EXERCISE REQUIREMENTS: Return precisely the span of lines from the top of the material below to the line containing "g.build('wire_grid', u, 'black", both included. Pictures are excluded.

+++ DATA SHOWN +++

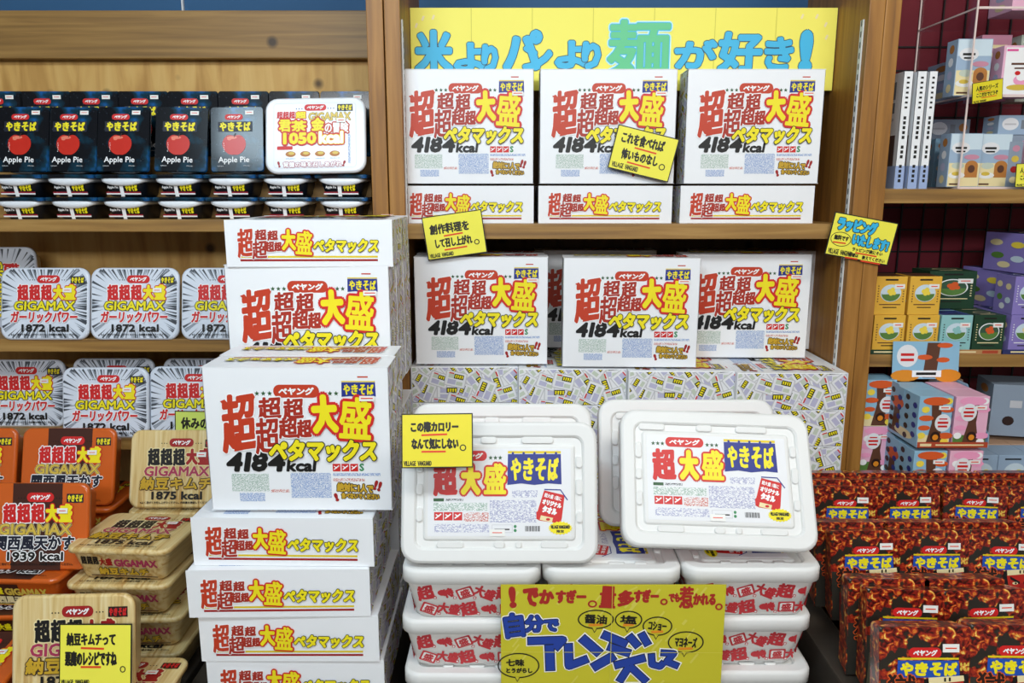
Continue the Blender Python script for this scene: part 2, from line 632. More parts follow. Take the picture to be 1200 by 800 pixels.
u = empty('shelving_unit', 'pine shelving bay with red backing, small toy boxes and white books', 'shelf', 'pine shelving bays')
m = MB(); m.box(.892, .930, 1.95, 2.36, 0, 2.25, 'pine_front', .002); m.build('upright', u)
m = MB(); m.box(.931, 1.9, 1.985, 2.42, H_(-.028), H_(.008), 'pine_board', .002); m.build('shelf_board', u)
m = MB(); m.box(.931, 1.9, 2.0, 2.42, H_(-.458), H_(-.424), 'pine_board', .002); m.build('shelf_board', u)
m = MB(); m.box(.931, 1.9, 2.44, 2.46, .3, H_(.62), 'grid_red'); m.build('back_panel', u, 'dark red backing board')
g = MB()
for k in range(15):
    x = .945 + k * .068
    g.box(x - .0022, x + .0022, 2.4285, 2.433, .4, H_(.6), 'grid_black')
for k in range(22):
    z = .45 + k * .068
    g.box(.935, 1.9, 2.434, 2.4385, z - .0022, z + .0022, 'grid_black')
g.build('wire_grid', u, 'black square wire mesh')

# ------------------------------------------------------------------ white noodle cartons
CW, CH, CD = .345, .28, .097
a = Art(72, 75, 920, 725, CW, CH)
a.emblem(393, 153, 602, 211, 'red_brush')
for sx in (318, 347, 376, 622, 651, 679):
    a.star(sx, 192, 12, 'star_green')
a.noren(705, 143, 858, 207)
a.text('超', 146, 192, 310, 452, 'red_brush', 4, bold=7, outl=((6, 'white'),), shear=.16, rot=-8)
for pts in ([(148, 226), (170, 218), (204, 258), (192, 274)], [(152, 300), (196, 270), (204, 286)], [(198, 452), (238, 446), (230, 366), (206, 370)], [(236, 200), (300, 190), (310, 206), (296, 236)]):
    a.poly(pts, 'red_brush', 5)
for q in ((320, 206, 428, 306), (434, 212, 530, 306), (408, 298, 497, 392), (492, 306, 562, 390), (300, 298, 412, 462)):
    a.text('超', *q, 'red_brush_dark', 6 if q[0] != 300 else 8, bold=3.6, outl=((5, 'white'),), shear=.1, rot=-4)
a.text('大', 562, 194, 684, 370, 'yellow', 8, bold=10, outl=((13, 'red'),), rot=-3)
a.text('盛', 690, 206, 838, 396, 'yellow', 8, bold=5, outl=((13, 'red'),), rot=4)
a.text('ペタマックス', 360, 396, 860, 498, 'yellow', 12, bold=6, outl=((4.5, 'black'),), shear=.15, rot=0)
for i, (x0, x1) in enumerate(((158, 234), (242, 270), (274, 350), (350, 432))):
    a.text('4184'[i], x0, 455, x1, 546, 'black', 3, bold=6.5, shear=.2)
a.text('kcal', 436, 490, 572, 546, 'black', 3, bold=3.5, shear=.15)
for i in range(3):
    a.rect(648 + 41 * i, 510, 684 + 41 * i, 545, 'red')
    a.line(654 + 41 * i, 536, 678 + 41 * i, 518, 5, 'white', 1)
    a.line(654 + 41 * i, 520, 668 + 41 * i, 530, 4, 'white', 1)
a.text('S', 772, 508, 794, 544, 'green', 0, bold=2)
a.rect(175, 556, 348, 637, 'print_green'); a.rect(450, 552, 638, 668, 'print_blue'); a.rect(208, 645, 325, 684, 'print_blue')
a.rect(355, 628, 442, 642, 'print_red'); a.rect(648, 553, 868, 566, 'print_blue'); a.rect(648, 577, 795, 591, 'print_red')
a.text('絶対に1人で', 664, 600, 834, 642, 'gold_ink', 1, bold=2.5, outl=((3.5, 'deep_brown'),), rot=3)
a.text('食べないでください', 682, 645, 860, 674, 'gold_ink', 1, bold=1.6, outl=((3, 'deep_brown'),), rot=2)
a.text('!!', 836, 588, 872, 636, 'red_deep', 1, bold=4, rot=18)
a.text('!', 650, 645, 668, 685, 'red_deep', 1, bold=4, rot=-18)
a.rect(778, 116, 826, 122, 'red_brush'); 
front_art = a

s = Art(97, 60, 912, 285, CW, CD)
s.text('超', 155, 100, 236, 238, 'red_brush', 3, bold=3.5, outl=((4, 'white'),), shear=.12, rot=-6)
for q in ((243, 105, 302, 158), (304, 110, 357, 158), (288, 162, 336, 214), (334, 164, 372, 210), (226, 158, 300, 246)):
    s.text('超', *q, 'red_brush_dark', 5, bold=2.4, outl=((3, 'white'),), shear=.1, rot=-4)
s.text('大', 372, 104, 442, 206, 'yellow', 6, bold=5, outl=((7, 'red'),))
s.text('盛', 440, 112, 522, 226, 'yellow', 6, bold=2.8, outl=((7, 'red'),), rot=4)
s.text('ペタマックス', 526, 150, 846, 216, 'yellow', 8, bold=3.6, outl=((3, 'black'),), shear=.15)
s.rect(165, 232, 838, 241, 'yellow_deep'); s.rect(165, 248, 838, 258, 'red_deep')
strip_art = s

w = Art(0, 0, 280, 97, CH, CD)
w.clip = True
rnd = random.Random(3)
k = 0
for j in range(4):
    for i in range(7):
        cx = -10 + i * 51 + (j % 2) * 25 + rnd.uniform(-6, 6)
        cy = 0 + j * 34 + rnd.uniform(-5, 5)
        rot = rnd.uniform(-75, 75)
        sc = rnd.uniform(1.4, 1.9)
        L0 = 4 * k
        lay = (k % 5) * 5
        k += 1
        c, sn = math.cos(R(rot)), math.sin(R(rot))

        def loc(x, y):
            return (cx + sc * (c * x - sn * y), cy + sc * (sn * x + c * y))
        w.rrect(cx - 17 * sc, cy - 13 * sc, cx + 17 * sc, cy + 13 * sc, 4, 'grey_line', lay, rot)
        w.rrect(cx - 15.6 * sc, cy - 11.6 * sc, cx + 15.6 * sc, cy + 11.6 * sc, 3.2, 'paper_white', lay + 1, rot)
        w.poly([loc(-12, 1), loc(1, 1), loc(1, 9), loc(-12, 9)], 'lavender', lay + 2)
        w.poly([loc(2, 3), loc(12, 3), loc(12, 9), loc(2, 9)], 'sage', lay + 2)
        w.poly([loc(-12, -8), loc(-3, -8), loc(-3, -1), loc(-12, -1)], 'lavender' if rnd.random() < .5 else 'sage', lay + 2)
        w.poly([loc(-3, -9), loc(12, -9), loc(12, -1), loc(-3, -1)], 'black', lay + 3)
        w.poly([loc(-12, -10), loc(-4, -10), loc(-4, -8), loc(-12, -8)], 'red', lay + 3)
        for q in range(4):
            x = -1.6 + q * 3.4
            w.poly([loc(x, -7.6), loc(x + 2.4, -7.6), loc(x + 1.9, -2.4), loc(x + .2, -2.4)], 'yellow', lay + 4)
wrap_art = w


def make_carton():
    t = empty('noodle_carton', '', 'carton')
    b = MB()
    b.box(-CW / 2 + .002, CW / 2 - .002, .0006, CD - .0004, .0012, CH - .0012, 'white_card', .0012)
    b.box(-CW / 2, CW / 2, 0, CD, 0, .0012, 'white_card')          # folded flaps of the narrow faces
    b.box(-CW / 2, CW / 2, 0, CD, CH - .0012, CH, 'white_card')
    b.art(front_art, frame((-CW / 2, .0005, 0), (1, 0, 0), (0, 0, 1), (0, -1, 0)))
    b.art(strip_art, frame((-CW / 2, CD, 0), (1, 0, 0), (0, -1, 0), (0, 0, -1)))
    b.art(strip_art, frame((CW / 2, CD, CH), (-1, 0, 0), (0, -1, 0), (0, 0, 1)))
    b.build('body', t)
    for sgn in (1, -1):
        p_ = MB()
        x = sgn * (CW / 2 - .002)
        p_.box(min(x, x + sgn * .0008), max(x, x + sgn * .0008), .002, CD - .002, .003, CH - .003, 'paper_white')
        # the print sits on the panel; shrink its layers so that it stays within the flap's overhang
        if sgn > 0:
            M = frame((x + .0008, CD - .002, .003), (0, 0, .98), (0, -.96, 0), (.2, 0, 0))
        else:
            M = frame((x - .0008, .002, .003), (0, 0, .98), (0, .96, 0), (-.2, 0, 0))
        p_.art(wrap_art, M)
        p_.build('side_panel', t, 'side printed with scattered little noodle tray pictures')
    st = MB()
    st.box(.118, .146, -.0045, -.0040, .216, .226, 'sticker')
    st.box(.121, .143, -.0049, -.0045, .2205, .2225, 'marker_red')
    st.build('price_sticker', t)
    return Kind(t, 'carton')


carton = make_carton()
STAND, LIE, SIDE = (0, 0, 0), (-90, 0, 0), (-90, 0, -90)
# top shelf: three lying, three standing on them
for i, (x0, x1, word) in enumerate(((468, 626, 'left'), (629, 790, 'middle'), (795, 957, 'right'))):
    x = X((x0 + x1) / 2, 240, 2.01)
    carton.spawn('white noodle carton lying on the top shelf board, %s one of the lying three' % ('leftmost', 'middle', 'rightmost')[i], 'cartons lying on the top shelf', LIE, x, 2.012, ZS)
for i, (x0, x1) in enumerate(((464, 627), (629, 796), (800, 968))):
    x = X((x0 + x1) / 2, 150, 2.008)
    carton.spawn('white 4184kcal carton standing below the yellow banner, %s' % ('leftmost', 'with a yellow card on its front', 'rightmost')[i], 'cartons standing on the top shelf', STAND, x, 2.008, ZS + CD + .0005)
# patterned row under the middle shelf: sides turned to the front, each a little nearer than the one left of it
rowx = [-.124, .157, .438, .7085]
rowy = [1.955, 1.93, 1.905, 1.885]
for lay in range(4):
    for i in range(4):
        carton.spawn('noodle picture patterned carton side, %s from left in the %s patterned row' % (ORD[i], ('top', 'second', 'third', 'lowest')[lay]), 'patterned carton ends in rows', SIDE, rowx[i], rowy[i], H_(-.446) - (lay + 1) * CD)
ZM = H_(-.4455)
for px0, px1, Y, rz, lab in ((486, 642, 1.962, 0, 'white 4184kcal carton standing at the left end under the middle shelf'),
                             (657, 823, 1.925, 1.5, 'white 4184kcal carton standing in the middle under the shelf, overlapping its right neighbour'),
                             (790, 957, 1.945, 1.5, 'white 4184kcal carton standing at the right end under the shelf, partly covered by its neighbour')):
    if px0 == 790:
        Y = 2.04
    carton.spawn(lab, 'cartons standing under the shelf', (0, 0, -rz), X((px0 + px1) / 2, 370, Y), Y, ZM)
for px0, px1, Y, w_ in ((590, 740, 2.18, 'between the left and middle white cartons'), (425, 580, 2.075, 'behind the left white carton'), (790, 950, 2.16, 'behind the right white carton')):
    carton.spawn('white carton in the back row under the shelf, %s' % w_, 'cartons in the back row under the shelf', STAND, X((px0 + px1) / 2, 370, Y) + .03 if px0 > 700 else (.238 if px0 > 500 else -.085), Y, ZM)

# the tall stack at the left post
xs = [X((225 + 439) / 2, 635, 1.352), X((217 + 431) / 2, 690, 1.335), X((232 + 443) / 2, 750, 1.336), X((239 + 449) / 2, 790, 1.338)]
ys = [1.350, 1.336, 1.342, 1.345]
for i in range(4):
    carton.spawn('white noodle carton lying in the tall stack, %s below the front 4184kcal carton' % ORD[i], 'cartons lying low in the tall stack', (-90, 0, (-1, 1, 0, .5)[i]), xs[i], ys[i], H_(-.989) + (3 - i) * .0973)
    carton.spawn('white noodle carton lying behind in the tall stack, %s layer from the top' % ORD[i], 'cartons lying behind in the tall stack', LIE, -.4325 if i < 3 else -.43, 1.645, H_(-.989) + (3 - i) * .0973)
carton.spawn('white 4184kcal carton standing foremost in the tall stack at the left post', 'cartons standing in the tall stack', STAND, X(349, 515, 1.375), 1.375, H_(-.599))
carton.spawn('white carton standing directly behind the foremost one of the tall stack, only its top showing', 'cartons standing in the tall stack', (0, 0, -.6), X(363, 425, 1.50), 1.4765, H_(-.599))
carton.spawn('white noodle carton lying flat behind the two front cartons of the tall stack', 'cartons lying behind in the tall stack', LIE, -.4315, 1.655, H_(-.599))
ZQ = H_(-.599) + .097 + .0005
for k in range(3):
    carton.spawn('white 4184kcal carton standing high in the tall stack, %s from the front' % ORD[k], 'cartons standing high in the tall stack', STAND, -.43 + .002 * k, 1.60 + .0005 + k * .0985 if k else 1.60, H_(-.432))
carton.spawn('white noodle carton lying on the very top of the tall stack', 'cartons lying behind in the tall stack', (-90, 0, 1.0), X(362, 285, 1.61), 1.598, H_(-.152) + .001)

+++

FINISHED ANSWER:
Continue the Blender Python script for this scene: part 2, from line 632. More parts follow. Take the picture to be 1200 by 800 pixels.
u = empty('shelving_unit', 'pine shelving bay with red backing, small toy boxes and white books', 'shelf', 'pine shelving bays')
m = MB(); m.box(.892, .930, 1.95, 2.36, 0, 2.25, 'pine_front', .002); m.build('upright', u)
m = MB(); m.box(.931, 1.9, 1.985, 2.42, H_(-.028), H_(.008), 'pine_board', .002); m.build('shelf_board', u)
m = MB(); m.box(.931, 1.9, 2.0, 2.42, H_(-.458), H_(-.424), 'pine_board', .002); m.build('shelf_board', u)
m = MB(); m.box(.931, 1.9, 2.44, 2.46, .3, H_(.62), 'grid_red'); m.build('back_panel', u, 'dark red backing board')
g = MB()
for k in range(15):
    x = .945 + k * .068
    g.box(x - .0022, x + .0022, 2.4285, 2.433, .4, H_(.6), 'grid_black')
for k in range(22):
    z = .45 + k * .068
    g.box(.935, 1.9, 2.434, 2.4385, z - .0022, z + .0022, 'grid_black')
g.build('wire_grid', u, 'black square wire mesh')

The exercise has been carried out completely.